Sydney, March 3, 2026, 17:42 AEDT — Market closed.
- CSL ended down 1.4% at A$145.24, in a broad ASX selloff
- A fresh ASX filing showed the group kept buying back stock
- Focus shifts to the buyback pace and CSL’s March 10 ex-dividend date
CSL Ltd (CSL.AX) slid 1.4% on Tuesday to end at A$145.24, after trading between A$144.77 and A$147.03, as the broader S&P/ASX 200 index fell 1.3%. 1
The biotechnology company lodged an “Update – Notification of buy-back” with the exchange at 8:20 a.m., adding another data point for investors tracking its on-market repurchases. 2
TipRanks, summarising the ASX notice, said CSL had repurchased 3,852,598 shares before the latest trading day and bought back a further 61,069 shares on the previous day. The buy-back was first notified in August 2025, it said. 3
Why it matters now is simple: CSL is a heavyweight in Australian portfolios, and buybacks are one of the few moving parts the company updates the market on day-by-day. They can cushion the share count even when sentiment is thin.
MarketIndex’s description of the announcement said CSL intends to buy back up to US$750 million of its ordinary shares under the on-market program. 4
Even so, Tuesday’s drop left the stock hugging the bottom end of its 52-week range, with the low at A$144.61 versus a high of A$275.79, a reminder that capital returns have not stopped the longer slide. 5
For traders, the immediate tell will be whether the stock holds above that recent floor if the index keeps leaking lower. CSL has tended to trade like a defensive name at times, but it still gets sold when funds need cash.
The risk is that a broader risk-off move swamps the buyback tape. If liquidity dries up or selling accelerates, daily repurchases can look small against index-driven flows, and the stock can still grind lower.
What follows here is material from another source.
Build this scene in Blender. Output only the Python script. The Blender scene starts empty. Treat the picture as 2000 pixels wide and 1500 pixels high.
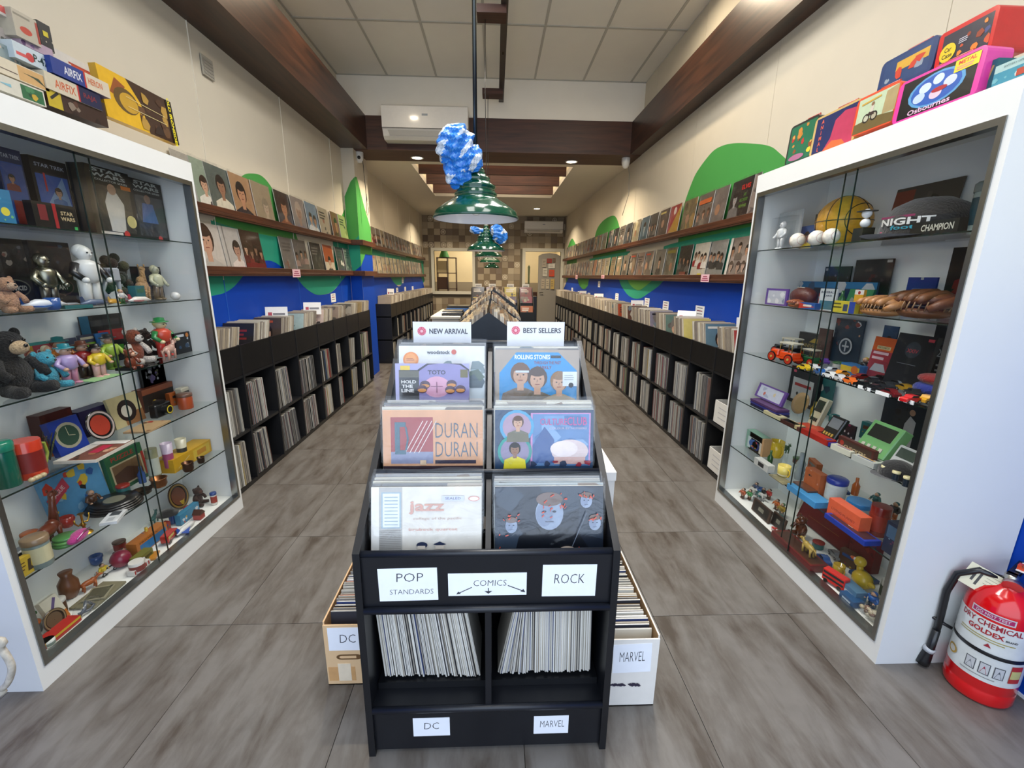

Investors also have the dividend calendar in view. CSL’s next ex-dividend date is March 10, according to Intelligent Investor, which can pull forward positioning — and sometimes volatility — in the days before the stock goes ex-dividend. 6
Next up is Wednesday’s session, with the market watching whether CSL stabilises after Tuesday’s slide and whether further buy-back notices show the company keeping pace as price action turns choppier.